Obituary: Cheryl Byers

Cheryl Byers passed into eternal life on Sept. 25, 2018. She was born in Freeport, Illinois, on March 2, 1937.

Cheryl grew up in Woodstock, Illinois, attending St. Mary’s schools. She earned a BA in English from Marygrove College and an MA in English from Marquette University. Cheryl began her teaching career in Illinois and Wisconsin, but in 1969, told by a doctor, “If you want to live, get out of this climate.” Cheryl moved, sight-unseen, to Phoenix with no job and no place to live. Gradually regaining her health, she started on a long career teaching in the Phoenix Union High School District, where she taught Christine Lytle Knuckles, who became “like a daughter” to her.

In Woodstock, Cheryl developed a talent for acting with the McHenry County Junior Theatre Guild, her own “wonder years.” After retirement, she returned to the theatre, performing at the Hergerger in Phoenix and with the Pine Lakes Readers’ Theatre in Prescott, her summer home.

For many years after her retirement, Cheryl endured a rare vision disorder, retinitis pigmentosa, but continued to attend acting classes, theatre, movies, lifelong learning classes and political (liberal, of course) discussion groups and taking tours as long as possible. Very few close friends ever knew of her disability. In the late 1990s she spearheaded a group of neighborhood activists who were the first ever to defeat a developer who wished to build high-density apartments in the neighborhood.

For 20 years in the 1970s and ’80s, Cheryl was an active member of First Church of Religious Science, serving as a Practitioner and Board President, and later Unity of Phoenix.
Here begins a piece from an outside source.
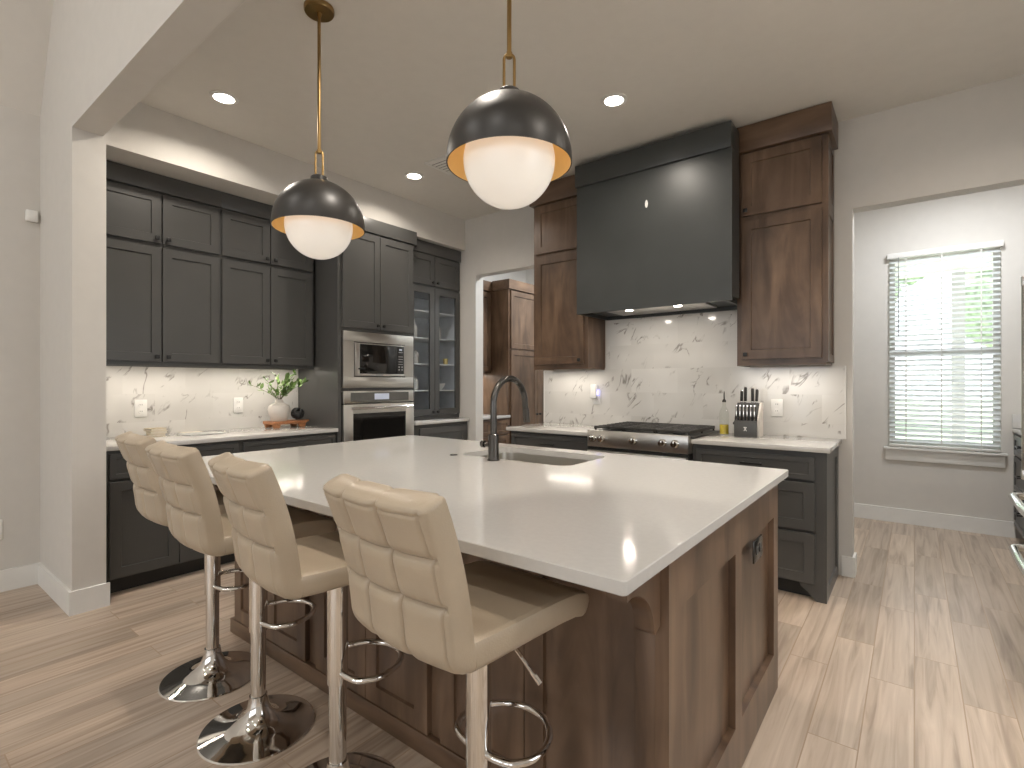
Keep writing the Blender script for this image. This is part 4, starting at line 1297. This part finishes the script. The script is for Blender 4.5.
# ------------------------------------------------------------------ nook cabinet and refrigerator
nk = put('base_cabinet', 'drawer cabinet in the nook beside the window', 'cabinet', (0.672, YW - 0.002, 0), -PI / 2)
MB().box(0, 1.4, 0, 0.60, 0.10, 0.883).build('cabinet_body', 'charcoal', nk)
MB().box(0, 1.4, 0.06, 0.60, 0, 0.10).build('toe_kick', 'charcoal_dark', nk)
for x0, x1 in ((0.02, 0.69), (0.71, 1.38)):
    for z0, z1 in ((0.70, 0.865), (0.41, 0.685), (0.12, 0.395)):
        front(nk, 'drawer', x0, x1, z0, z1, 'charcoal', 'pull', w=0.04)
m = MB().box(0.645, 1.32, YW - 1.42, YW - 0.002, 0.884, 0.914, 0.003).box(0.645, 1.32, YW - 0.024, YW - 0.002, 0.9145, 1.03, 0.002)
tag(m.build('worktop', 'quartz'), 'white nook worktop with a low upstand beside the window', 'worktop')

fr = put('refrigerator', 'stainless refrigerator with metal bar handles beside the nook opening', 'refrigerator', (0.472, 3.61, 0), -PI / 2)
w = 0.91
MB().box(0, w, 0.0, 0.72, 0.03, 1.78, 0.004).build('fridge_body', 'plastic_grey', fr)
for a, b, hx in ((0.004, w / 2 - 0.002, w / 2 - 0.045), (w / 2 + 0.002, w - 0.004, w / 2 + 0.045)):
    d = MB().box(a, b, -0.025, -0.001, 0.80, 1.775, 0.006).build('door', 'stainless', fr)
    m = MB().tube([(hx, -0.085, 0.87), (hx, -0.085, 1.755)], 0.0125, 14)
    for zz in (0.885, 1.74):
        m.box(hx - 0.014, hx + 0.014, -0.098, -0.024, zz - 0.022, zz + 0.022, 0.004)
    m.build('handle', 'brushed', d)
for z0, z1, zh in ((0.53, 0.796, 0.735), (0.06, 0.526, 0.482)):
    d = MB().box(0.004, w - 0.004, -0.025, -0.001, z0, z1, 0.006).build('drawer', 'stainless', fr)
    ctl = [(0.075, -0.024), (0.075, -0.060), (0.085, -0.082), (0.115, -0.092), (w / 2, -0.096)]
    ctl = ctl + [(w - p[0], p[1]) for p in reversed(ctl[:-1])]
    m = MB().tube([(p[0], p[1], zh) for p in ctl], 0.0175, 16)
    m.build('handle', 'chrome', d)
In 2000, during a time of acute suffering, Cheryl suddenly felt called to return to the church of her birth, the Catholic Church. At the time of her death, she was a member of Our Lady of the Angels at the Franciscan Renewal Center.

No one would describe Cheryl as “the sweetest person who ever lived” or “loved by everyone with whom she came in contact.” And, although she had several pets, she refused to have them listed as having “preceded her in death.” She always threatened to write a very sarcastic obituary lampooning such tributes. She used to say, “If everyone who dies was the sweetest, most loving person in the world, why don’t I meet more of these people?” Ever the realist, her wry and sometimes sardonic humor deflated pretentiousness and arrogance in all who were her target. She said, “I won’t suffer fools, gladly or otherwise.”

Above all, Cheryl was a “seeker of wisdom” from the time she first used that phrase in her mind in deciding to go to a women’s college (“men would just distract me”), interested in a myriad of things, avid reader and watcher of news and information on television, she often wondered if she had ever really found the wisdom sought for a lifetime. Her friends would be the best judges of that.

Services will be held at Sunland Mortuary, Sun City, Arizona, at 10 a.m. Monday, Oct. 1.

Information provided by Cheryl Byers.